Amidst the general let-down of December‘s Copenhagen summit, there is disappointment amongst coatings manufacturers who had spent considerable time at the IMO promoting the emissions-reducing potential of their products in a technology that is available right now. In the IMO’s second Greenhouse Gas study, coatings were barely mentioned even though some of the premium products have proven fuel, and therefore emissions savings of between 5–10 %.

However, Denmark’s Hempel sees a growing market for the latest generation of biocide-free »foul release« coatings and its confidence appears to be borne out in a customer survey conducted recently.

The company’s sales force concede that selling premium coatings is tough in the present market, but point out that rising bunker prices mean the extra expense is paid back more quickly than before. Depending on the ship and her particular trade, the extra cost can be recouped in a matter of months, they point out. Furthermore, unlike earlier silicon-based hull coatings, products based on fluoropolymer technology work effectively at much lower speeds. This means that they are not only well-suited to a wider range of vessels, but that they are also effective on slow or super-slow steaming container vessels.

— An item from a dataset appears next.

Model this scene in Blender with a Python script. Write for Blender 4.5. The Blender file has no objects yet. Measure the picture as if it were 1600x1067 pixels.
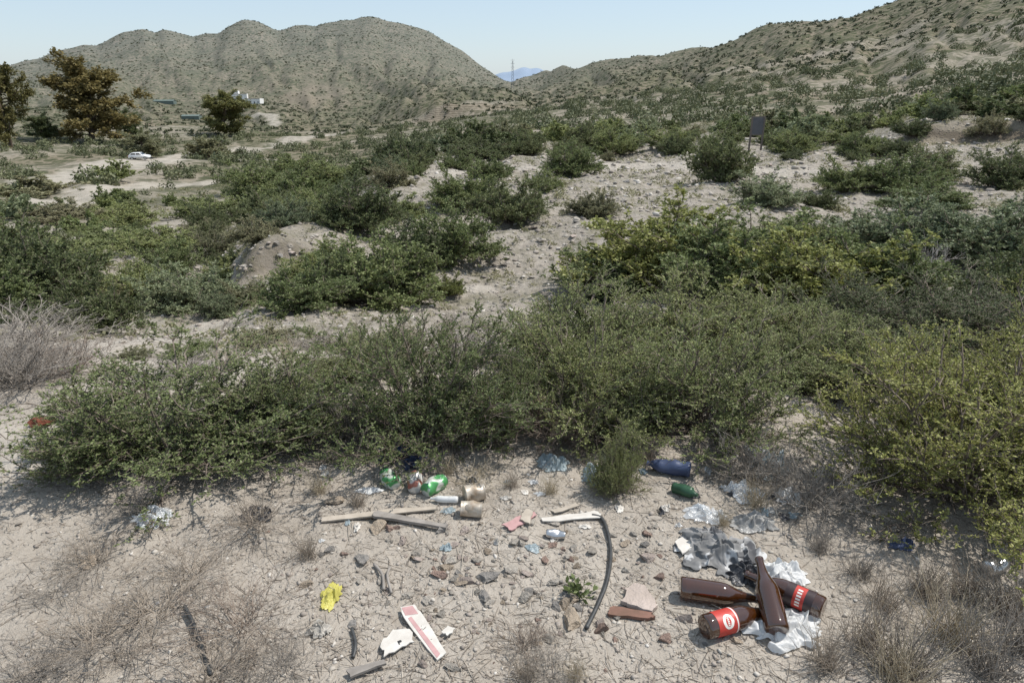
import bpy, bmesh, math, random
import numpy as np
from mathutils import Vector, Matrix, Quaternion, noise as mnoise
random.seed(7); rng=np.random.default_rng(7)
C=bpy.context.scene.collection
F=1067.0; P=math.radians(20.9); CH=1.7
cP,sP=math.cos(P),math.sin(P)
CAM=Vector((0,0,CH))
# ------------------------------------------------------------------ terrain
def h2(ix,iy,s):
    n=(ix.astype(np.int64)*374761393+iy.astype(np.int64)*668265263+s*1274126177)&0xffffffff
    n=((n^(n>>13))*1274126177)&0xffffffff
    n=n^(n>>16)
    return (n&0xffff)/65535.0
def vn(x,y,s=0):
    x=np.asarray(x,float); y=np.asarray(y,float)
    ix=np.floor(x); iy=np.floor(y); fx=x-ix; fy=y-iy
    ux=fx*fx*fx*(fx*(fx*6-15)+10); uy=fy*fy*fy*(fy*(fy*6-15)+10)
    def g(a,b):
        t=h2(ix+a,iy+b,s)*2*math.pi
        return np.cos(t)*(fx-a)+np.sin(t)*(fy-b)
    return 1.4*((g(0,0)*(1-ux)+g(1,0)*ux)*(1-uy)+(g(0,1)*(1-ux)+g(1,1)*ux)*uy)
def sstep(a,b,x):
    t=np.clip((x-a)/(b-a),0,1); return t*t*(3-2*t)
def slope(az,v):
    dy=(533.5-np.asarray(v,float))/F
    return (dy*cP-sP)*np.cos(az)/(cP+dy*sP)
def az_of(u,v):
    dy=(533.5-v)/F; return math.atan2((u-800)/F,cP+dy*sP)
cols={
-150:[(6,545),(12,480),(25,425),(45,370),(70,330),(110,295),(220,245),(400,205),(700,170),(1000,140)],
0:[(6,545),(12,480),(25,420),(45,365),(70,325),(110,290),(220,240),(400,200),(700,165),(1000,130)],
150:[(6,545),(12,480),(24,420),(45,365),(70,325),(110,288),(220,240),(400,198),(700,160),(1000,108)],
310:[(6,545),(11,475),(18,425),(40,365),(70,325),(120,282),(220,238),(400,198),(650,165),(1000,100)],
360:[(6,543),(11.2,440),(11.7,395),(35,358),(70,320),(120,280),(220,238),(400,199),(640,168),(1000,96)],
400:[(6,542),(11.4,430),(11.9,366),(30,352),(70,318),(120,278),(220,237),(400,200),(620,172),(1000,92)],
460:[(6,541),(11.4,425),(12.2,360),(30,345),(70,312),(120,276),(220,236),(400,201),(610,176),(1000,92)],
530:[(6,540),(9.5,478),(14,345),(30,326),(70,302),(120,270),(220,234),(400,203),(600,182),(1000,92)],
600:[(6,540),(9,480),(13,390),(24,280),(50,262),(110,248),(220,223),(400,200),(600,178),(1000,95)],
680:[(6,540),(9,478),(13,385),(24,280),(42,250),(90,232),(200,212),(400,188),(415,158),(1000,108)],
750:[(6,540),(9.5,470),(13.5,370),(24,283),(42,243),(85,222),(170,205),(380,182),(395,156),(1000,125)],
850:[(6,540),(9.5,475),(14,355),(24,278),(42,240),(80,214),(150,195),(280,172),(500,148),(800,134)],
950:[(6,540),(9.5,475),(14,350),(24,278),(42,238),(80,208),(145,185),(260,162),(430,140),(650,120)],
1050:[(6,540),(9.5,455),(14,350),(24,280),(42,238),(80,205),(140,180),(240,155),(400,130),(600,105)],
1200:[(5.8,540),(9,460),(14,350),(24,275),(42,232),(75,200),(130,170),(220,135),(340,105),(480,75)],
1350:[(5.8,540),(9,460),(15,350),(26,285),(42,238),(55,214),(110,178),(180,145),(280,108),(400,60)],
1420:[(5.8,540),(9,460),(15,345),(25,288),(43,222),(43.6,190),(95,170),(150,132),(230,97),(380,30)],
1600:[(5.8,540),(9,460),(15,340),(25,285),(42,222),(42.6,188),(90,158),(150,118),(230,75),(360,0)],
1750:[(5.8,540),(9,460),(14,340),(24,280),(40,220),(40.6,186),(90,154),(150,110),(230,60),(350,-20)]}
ridge=[(-400,125),(-200,118),(0,108),(40,96),(60,93),(85,80),(110,72),(130,66),(150,67),(172,58),(190,50),(205,47),(222,42),(232,46),(243,49),(254,43),(268,45),(285,50),(300,54),(318,48),(340,46),(352,37),(366,30),(380,26),(396,29),(410,34),(422,41),(434,45),(447,40),(460,36),(475,37),(490,40),(505,35),(522,31),(535,27),(552,26),(565,22),(580,22),(592,27),(610,34),(630,41),(650,48),(675,56),(700,68),(722,81),(745,96),(768,112),(790,128),(800,132),(830,125),(850,116),(880,106),(900,102),(930,97),(960,93),(1000,86),(1030,84),(1080,72),(1120,66),(1150,60),(1175,50),(1195,43),(1220,40),(1240,39),(1265,36),(1290,31),(1340,22),(1390,6),(1450,-15),(1600,-60),(1900,-120)]
ridge_r=[(-400,1500),(600,1500),(750,1400),(850,1200),(900,1000),(1050,800),(1200,650),(1350,570),(1500,560),(1900,560)]
NA,NL=601,900
AZ=np.linspace(-math.radians(50),math.radians(50),NA)
L0,L1=math.log(4.3),math.log(12000)
LR=np.linspace(L0,L1,NL)
cu=sorted(cols); caz=np.array([math.atan((u-800)/1098.0) for u in cu])
K=10
cr=np.array([[math.log(cols[u][k][0]) for k in range(K)] for u in cu])
ct=np.array([[float(slope(caz[i],cols[u][k][1])) for k in range(K)] for i,u in enumerate(cu)])
raz=np.array([az_of(u,v) for u,v in ridge])
rt=np.array([float(slope(a,v)) for a,(u,v) in zip(raz,ridge)])
rraz=np.array([az_of(u,80) for u,_ in ridge_r]); rrr=np.array([math.log(r) for _,r in ridge_r])
T=np.zeros((NA,NL)); M=np.zeros((NA,NL))
for i,a in enumerate(AZ):
    lr=[L0]; tt=[-CH/4.3]
    for k in range(K):
        lr.append(np.interp(a,caz,cr[:,k])); tt.append(np.interp(a,caz,ct[:,k]))
    rl=np.interp(a,rraz,rrr); rv=np.interp(a,raz,rt)
    lr.append(rl); tt.append(rv)
    lr.append(rl+0.35); tt.append(min(rv-0.09,-0.02))
    lr.append(L1); tt.append(-0.012)
    T[i]=np.interp(LR,lr,tt)
    f=lr[8]-0.2
    M[i]=np.clip(np.minimum((LR-f)/(rl-f)*3,(rl-.02-LR)/(rl-f)*4),0,1)
def blur(A,s,ax):
    n=int(3*s)+1; k=np.exp(-0.5*(np.arange(-n,n+1)/s)**2); k/=k.sum()
    pad=[(0,0),(0,0)]; pad[ax]=(n,n); B=np.pad(A,pad,mode='edge')
    return np.apply_along_axis(lambda r:np.convolve(r,k,'valid'),ax,B)
Ts=blur(T,4,0); far=sstep(math.log(480),math.log(800),LR)[None,:]
T=Ts*(1-far)+T*far
T=blur(T,1.0,1)
def table(A,az,lr):
    fa=np.clip((az-AZ[0])/(AZ[1]-AZ[0]),0,NA-1.001); fl=np.clip((lr-L0)/(LR[1]-LR[0]),0,NL-1.001)
    i=fa.astype(int); j=fl.astype(int); a=fa-i; b=fl-j
    return (A[i,j]*(1-b)+A[i,j+1]*b)*(1-a)+(A[i+1,j]*(1-b)+A[i+1,j+1]*b)*a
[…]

Marie Bakholdt Andersen, a Hempel Group Product Manager, explained the results of the survey to Hansa recently. Some 200 shipping companies were contacted by telephone and asked which type of antifouling coatings were most likely to be used in two years’ time. Nearly half – 46 % – said they expected to be using both biocide-based conventional antifoulings and biocide-free fouling release coatings. A slightly larger percentage of 49 % expected to use biocide-based paints and 5 % said fouling release only. Of the 46 % expecting to use both types, however, more than a third said they thought they would be using fouling release paints which, the coatings manufacturers claim, offer the best fuel and emissions savings that are currently available.

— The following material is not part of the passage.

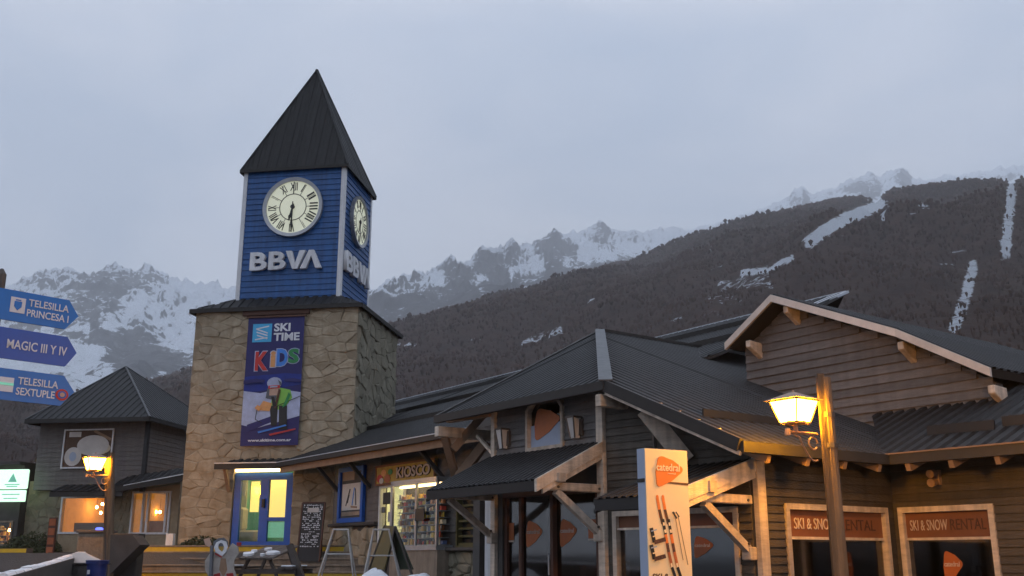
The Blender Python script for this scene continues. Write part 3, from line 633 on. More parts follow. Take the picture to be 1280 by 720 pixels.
MB().bar(B2(-.03, 1.0, .02), B2(1.03, 1.0, .02), .05).build('top_batten', 'lintel', ban)
flat([(.09, .80), (.43, .80), (.43, .945), (.09, .945)], 'logo_cyan', 'logo_square')
for k, (a, b) in enumerate([((.15, .905), (.38, .925)), ((.15, .905), (.36, .870)), ((.16, .880), (.36, .850)), ((.17, .855), (.36, .825)), ((.14, .820), (.36, .835))]):
    MB().bar(B2(*a, .011), B2(*b, .011), BH * .010, .003, up=bf.n).build('logo_stroke', 'sign_white', ban)
btext('SKI', .47, .880, .76, .945, 'sign_white', .035); btext('TIME', .47, .805, .93, .868, 'sign_white', .035)
for tx, x0, y0, x1, y1, m in (('K', .17, .575, .40, .725, 'kid_red'), ('i', .44, .60, .53, .725, 'kid_orange'), ('D', .55, .605, .74, .74, 'kid_blue'), ('S', .75, .625, .94, .74, 'kid_green')):
    btext(tx, x0 - .015, y0 - .006, x1 + .015, y1 + .006, 'pale_snow_print', .06, .010); btext(tx, x0, y0, x1, y1, m, .045, .017)
flat([(0, .40), (1, .46), (1, .54), (.7, .55), (0, .53)], 'banner_deep', 'sky_print')
flat([(0, .16), (.25, .13), (1, .22), (1, .40), (.6, .43), (.3, .40), (0, .42)], 'pale_snow_print', 'snow_print', .008)
flat([(.10, .10), (.42, .16), (.62, .19), (.5, .22), (.1, .16)], 'banner_blue', 'shadow_print', .012)
fig = [('lime', [(.50, .27), (.72, .27), (.86, .36), (.82, .42), (.62, .44), (.50, .38)]), ('black', [(.52, .15), (.62, .15), (.62, .30), (.48, .30)]), ('black', [(.66, .12), (.80, .12), (.78, .30), (.64, .30)]),
       ('kid_orange', [(.26, .27), (.48, .26), (.52, .32), (.36, .34)]), ('grey_hat', [(.40, .36), (.58, .34), (.60, .42), (.42, .44)]), ('skin', [(.46, .38), (.62, .38), (.64, .44), (.46, .44)])]
for k, (m, p) in enumerate(fig): flat(p, m, 'skier_print', .014 + k * .003)
hel = [(.54 + .13 * math.cos(t), .475 + .045 * math.sin(t)) for t in np.linspace(0, 2 * math.pi, 16)[:-1]]
flat(hel, 'pale_snow_print', 'helmet_print', .034); flat([(.44, .43), (.64, .435), (.64, .458), (.44, .455)], 'kid_red', 'goggles_print', .038)
for k_, (m_, p_) in enumerate((('lintel', [(.56, .28), (.60, .28), (.66, .42), (.62, .43)]), ('kid_green', [(.70, .28), (.76, .30), (.84, .38), (.80, .40)]), ('black', [(.50, .37), (.55, .37), (.60, .30), (.54, .29)]), ('kid_orange', [(.22, .285), (.30, .26), (.34, .29), (.27, .31)]), ('totem_side', [(.47, .438), (.60, .441), (.60, .452), (.47, .450)]), ('grey_hat', [(.60, .50), (.66, .48), (.67, .46), (.64, .455)]),
        ('kid_blue', [(.30, .105), (.78, .155), (.80, .145), (.32, .092)]), ('kid_red', [(.50, .085), (.95, .125), (.96, .115), (.52, .072)]), ('banner_blue', [(0, .50), (.22, .512), (.38, .498), (.36, .485), (0, .47)]), ('banner_blue', [(.70, .50), (.86, .508), (1, .495), (1, .475), (.72, .485)]))): flat(p_, m_, 'skier_print' if k_ < 8 else 'sky_print', .042 + k_ * .0015)
for a, b in (((.26, .27), (.24, .20)), ((.24, .20), (.36, .17)), ((.62, .30), (1.0, .37))): MB().bar(B2(*a, .03), B2(*b, .03), .02, .003, up=bf.n).build('ski_pole_print', 'black', ban)
btext('www.skitime.com.ar', .13, .030, .88, .052, 'sign_white', .03)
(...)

Hempel is so confident of the fuel-saving performance of its top-of-the-range hull coatings, Hempasil X3, that it is working with Force Technology, a ship model basin design specialist, on monitoring in-service performance. Hempel is offering to install Force Technology software – SeaTrend – at its own expense to prove the savings and, on this basis, is guaranteeing the fuel consumption reductions. The company pays for the software installation for the first 12 months for those ship operators that want it but, after that, the operators themselves are liable for the SeaTrend license fee. By then, say Hempel executives, owners investing in Hempasil X3 will easily have covered their costs in fuel savings.

Hempel claims that Hempasil X3 works on vessels operating at speeds in excess of eight knots and affords the potential to increase drydocking intervals from 60 to 90 months. Giving the example of a VLCC, the company claims fuel savings of between 8-9 % at the outset, falling to 3 % at 60 months and zero at 90 months. Over a five-year period and assuming a fuel cost of $ 500 per tonne, operators could save in excess of $ 5 m.

Hempel’s Andersen says around 70 ships have now had Hempasil X3 applied to their hulls and mentions a new product, due for release any time now, which will make the transition from silicon-based foul release coatings to Hempasil X3 easier, faster and cheaper.